Material provided:
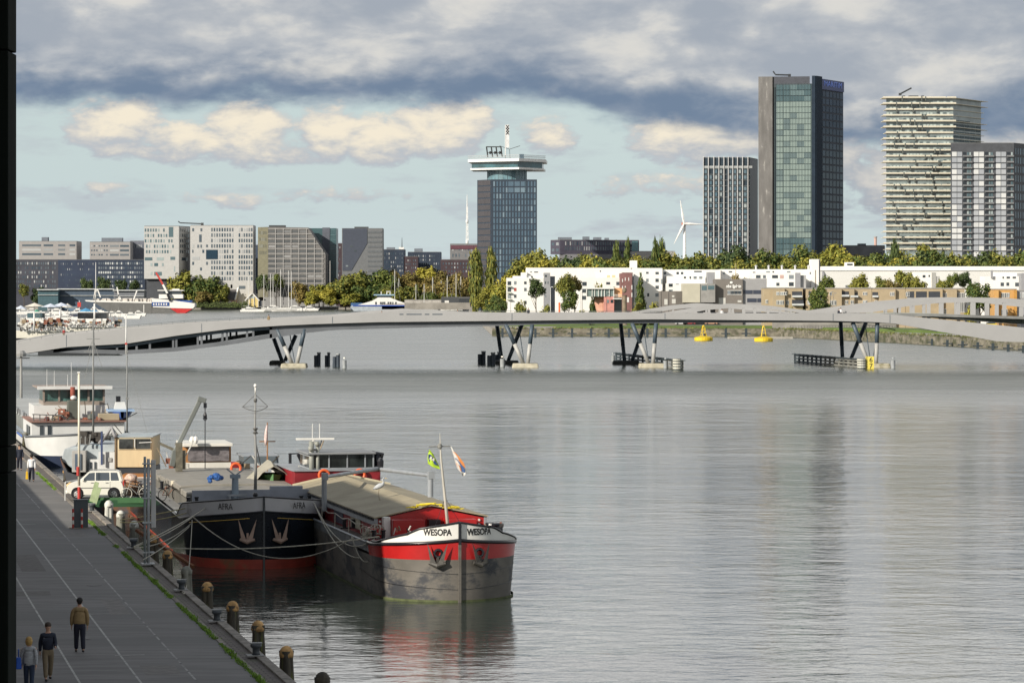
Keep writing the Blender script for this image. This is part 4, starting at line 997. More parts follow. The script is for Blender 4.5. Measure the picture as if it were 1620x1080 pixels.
rb_.build('roof_plant', mst, o, world=True)
roof_crane([(1442, 139.5), (1424, 149)], YV+6, 'angled black window crane on the roof of the balcony tower')
# --- right edge tower
YW = 1600; o, P = bld('grey_tower', 'grey gridded apartment tower cut by the right edge of the view', ((1504, YW), (1604, YW), (1640, YW+24)), Z(227, YW), M('tower_grey', (.06, .065, .075), .7, var=.15, scale=.3))
rr = []; r2 = []; r3 = []; bb = MB()
for row in range(18):
    y = 240+row*9.3
    for px in (1506, 1540.5, 1575.5):
        for j in range(2): rr.append(((px-1504+j*8.4)*YW/F, (px-1504+j*8.4+7.6)*YW/F, Z(y+7.6, YW), Z(y+.3, YW)))
        r2.append(((px-1504+17.5)*YW/F, (px-1504+22)*YW/F, Z(y+5, YW), Z(y+.8, YW)))
        for j in range(2): r3.append(((px-1504+24+j*3.6)*YW/F, (px-1504+26.4+j*3.6)*YW/F, Z(y+6, YW), Z(y+1, YW)))
        MB().box(X(px+17.3, YW), X(min(px+32, 1603.5), YW), YW-1.1, YW-.05, Z(y+8.2, YW), Z(y+5.8, YW)).build('balcony', M('balcony_grey', (.17, .175, .18), .5), o, world=True)
facade_rects(o, P[0], P[1], rr, glassy('grey_tower_pane', (.30, .32, .35), (.60, .61, .60), .35, rough=.25), proud=.1, cap=60)
facade_rects(o, P[0], P[1], [r for r in r2 if r[1] < 98*YW/F], glassy('loggia_dark', (.012, .016, .022), (.03, .035, .04), .2), 'loggia', proud=.15, cap=80)
facade_rects(o, P[0], P[1], [r for r in r3 if r[1] < 98*YW/F], gt, proud=.15, cap=99)
o['_n'] = 100; L = wallL(P, 1); facade_rects(o, P[1], P[2], grid(L, 4, Z(232, YW), 9, 18, .5, .7, .5), glassy('navy_side', (.02, .04, .07), (.08, .13, .18), .3), proud=.1)
bld('low_grey_block', 'low grey office roofs behind the trees between the two tower pairs', ((1336, 1750), (1400, 1750)), Z(389, 1750), M('low_grey', (.15, .155, .17), .8, var=.2, scale=.1), 30, rooftop=((1360, 1372, 385),))
o = thing('orange_crane_column', 'faint pinkish chimney left of the balcony tower', 'chimney', (X(1385, 2600), 2600, 1.5)); MB().tube((X(1385, 2600), 2600, 1.5), (X(1385, 2600), 2600, Z(376, 2600)), 1.3, 1.2, 10).build('shaft', M('chimney_pink', (.45, .30, .26), .8), o, world=True); MB().lathe([(1.5, 0), (1.5, 1.0)], X(1385, 2600), 2600, Z(376, 2600), 10).build('rim', c_off, o, world=True)
# --- white terraces
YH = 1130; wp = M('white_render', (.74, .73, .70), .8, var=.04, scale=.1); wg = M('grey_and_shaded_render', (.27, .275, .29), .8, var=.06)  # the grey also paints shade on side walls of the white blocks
def wbox(o, px0, px1, py, Y, dpt, mat, name='wall', zb=1.9, pyb=None):
    return MB().box(X(px0, Y), X(px1, Y), Y, Y+dpt, zb if pyb is None else Z(pyb, Y), Z(py, Y)).build(name, mat, o, world=True)
def wins(o, Y, spec, mat=gk, proud=.08):
    facade_rects(o, (0, Y), (1, Y), [(X(a, Y), X(a+w, Y), Z(y+h, Y), Z(y, Y)) for a, y, w, h in spec], mat, proud=proud)
o = thing('white_terrace', 'long low white apartment terrace with a plain high parapet at the left', 'building', (X(832, YH+60), YH+60, 1.9))
wbox(o, 832, 1010, 423.5, YH+60, 14, wp); wbox(o, 824, 834, 431, YH+58, 12, wp); wbox(o, 997, 1008, 412, YH+58, 6, wp, 'stair_head', pyb=424)
wins(o, YH+58, [(833, 435, 3, 3)]); wins(o, YH+60, [(839, 429.5, 2, 1.5), (845, 429.5, 6, 1.6), (949, 428, 1.5, 2)])
o = thing('white_house_block', 'stepped white apartment block at the left end with a grey shaded side', 'building', (X(801, YH), YH, 1.9))
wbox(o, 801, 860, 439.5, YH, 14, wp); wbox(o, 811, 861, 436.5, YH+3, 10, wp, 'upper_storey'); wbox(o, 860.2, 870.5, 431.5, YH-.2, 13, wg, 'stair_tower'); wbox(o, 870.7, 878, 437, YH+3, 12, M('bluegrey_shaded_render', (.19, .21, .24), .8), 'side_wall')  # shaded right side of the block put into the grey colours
wins(o, YH, [(803, 445, 5.5, 6), (813, 445, 4, 5), (829, 445, 4, 4.5), (803, 455.5, 5.5, 6), (803, 466, 5.5, 6), (829, 455.5, 4, 5), (813, 466, 4, 5), (829, 476, 4, 5)])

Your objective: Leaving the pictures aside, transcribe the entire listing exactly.

Task output:
Keep writing the Blender script for this image. This is part 4, starting at line 997. More parts follow. The script is for Blender 4.5. Measure the picture as if it were 1620x1080 pixels.
rb_.build('roof_plant', mst, o, world=True)
roof_crane([(1442, 139.5), (1424, 149)], YV+6, 'angled black window crane on the roof of the balcony tower')
# --- right edge tower
YW = 1600; o, P = bld('grey_tower', 'grey gridded apartment tower cut by the right edge of the view', ((1504, YW), (1604, YW), (1640, YW+24)), Z(227, YW), M('tower_grey', (.06, .065, .075), .7, var=.15, scale=.3))
rr = []; r2 = []; r3 = []; bb = MB()
for row in range(18):
    y = 240+row*9.3
    for px in (1506, 1540.5, 1575.5):
        for j in range(2): rr.append(((px-1504+j*8.4)*YW/F, (px-1504+j*8.4+7.6)*YW/F, Z(y+7.6, YW), Z(y+.3, YW)))
        r2.append(((px-1504+17.5)*YW/F, (px-1504+22)*YW/F, Z(y+5, YW), Z(y+.8, YW)))
        for j in range(2): r3.append(((px-1504+24+j*3.6)*YW/F, (px-1504+26.4+j*3.6)*YW/F, Z(y+6, YW), Z(y+1, YW)))
        MB().box(X(px+17.3, YW), X(min(px+32, 1603.5), YW), YW-1.1, YW-.05, Z(y+8.2, YW), Z(y+5.8, YW)).build('balcony', M('balcony_grey', (.17, .175, .18), .5), o, world=True)
facade_rects(o, P[0], P[1], rr, glassy('grey_tower_pane', (.30, .32, .35), (.60, .61, .60), .35, rough=.25), proud=.1, cap=60)
facade_rects(o, P[0], P[1], [r for r in r2 if r[1] < 98*YW/F], glassy('loggia_dark', (.012, .016, .022), (.03, .035, .04), .2), 'loggia', proud=.15, cap=80)
facade_rects(o, P[0], P[1], [r for r in r3 if r[1] < 98*YW/F], gt, proud=.15, cap=99)
o['_n'] = 100; L = wallL(P, 1); facade_rects(o, P[1], P[2], grid(L, 4, Z(232, YW), 9, 18, .5, .7, .5), glassy('navy_side', (.02, .04, .07), (.08, .13, .18), .3), proud=.1)
bld('low_grey_block', 'low grey office roofs behind the trees between the two tower pairs', ((1336, 1750), (1400, 1750)), Z(389, 1750), M('low_grey', (.15, .155, .17), .8, var=.2, scale=.1), 30, rooftop=((1360, 1372, 385),))
o = thing('orange_crane_column', 'faint pinkish chimney left of the balcony tower', 'chimney', (X(1385, 2600), 2600, 1.5)); MB().tube((X(1385, 2600), 2600, 1.5), (X(1385, 2600), 2600, Z(376, 2600)), 1.3, 1.2, 10).build('shaft', M('chimney_pink', (.45, .30, .26), .8), o, world=True); MB().lathe([(1.5, 0), (1.5, 1.0)], X(1385, 2600), 2600, Z(376, 2600), 10).build('rim', c_off, o, world=True)
# --- white terraces
YH = 1130; wp = M('white_render', (.74, .73, .70), .8, var=.04, scale=.1); wg = M('grey_and_shaded_render', (.27, .275, .29), .8, var=.06)  # the grey also paints shade on side walls of the white blocks
def wbox(o, px0, px1, py, Y, dpt, mat, name='wall', zb=1.9, pyb=None):
    return MB().box(X(px0, Y), X(px1, Y), Y, Y+dpt, zb if pyb is None else Z(pyb, Y), Z(py, Y)).build(name, mat, o, world=True)
def wins(o, Y, spec, mat=gk, proud=.08):
    facade_rects(o, (0, Y), (1, Y), [(X(a, Y), X(a+w, Y), Z(y+h, Y), Z(y, Y)) for a, y, w, h in spec], mat, proud=proud)
o = thing('white_terrace', 'long low white apartment terrace with a plain high parapet at the left', 'building', (X(832, YH+60), YH+60, 1.9))
wbox(o, 832, 1010, 423.5, YH+60, 14, wp); wbox(o, 824, 834, 431, YH+58, 12, wp); wbox(o, 997, 1008, 412, YH+58, 6, wp, 'stair_head', pyb=424)
wins(o, YH+58, [(833, 435, 3, 3)]); wins(o, YH+60, [(839, 429.5, 2, 1.5), (845, 429.5, 6, 1.6), (949, 428, 1.5, 2)])
o = thing('white_house_block', 'stepped white apartment block at the left end with a grey shaded side', 'building', (X(801, YH), YH, 1.9))
wbox(o, 801, 860, 439.5, YH, 14, wp); wbox(o, 811, 861, 436.5, YH+3, 10, wp, 'upper_storey'); wbox(o, 860.2, 870.5, 431.5, YH-.2, 13, wg, 'stair_tower'); wbox(o, 870.7, 878, 437, YH+3, 12, M('bluegrey_shaded_render', (.19, .21, .24), .8), 'side_wall')  # shaded right side of the block put into the grey colours
wins(o, YH, [(803, 445, 5.5, 6), (813, 445, 4, 5), (829, 445, 4, 4.5), (803, 455.5, 5.5, 6), (803, 466, 5.5, 6), (829, 455.5, 4, 5), (813, 466, 4, 5), (829, 476, 4, 5)])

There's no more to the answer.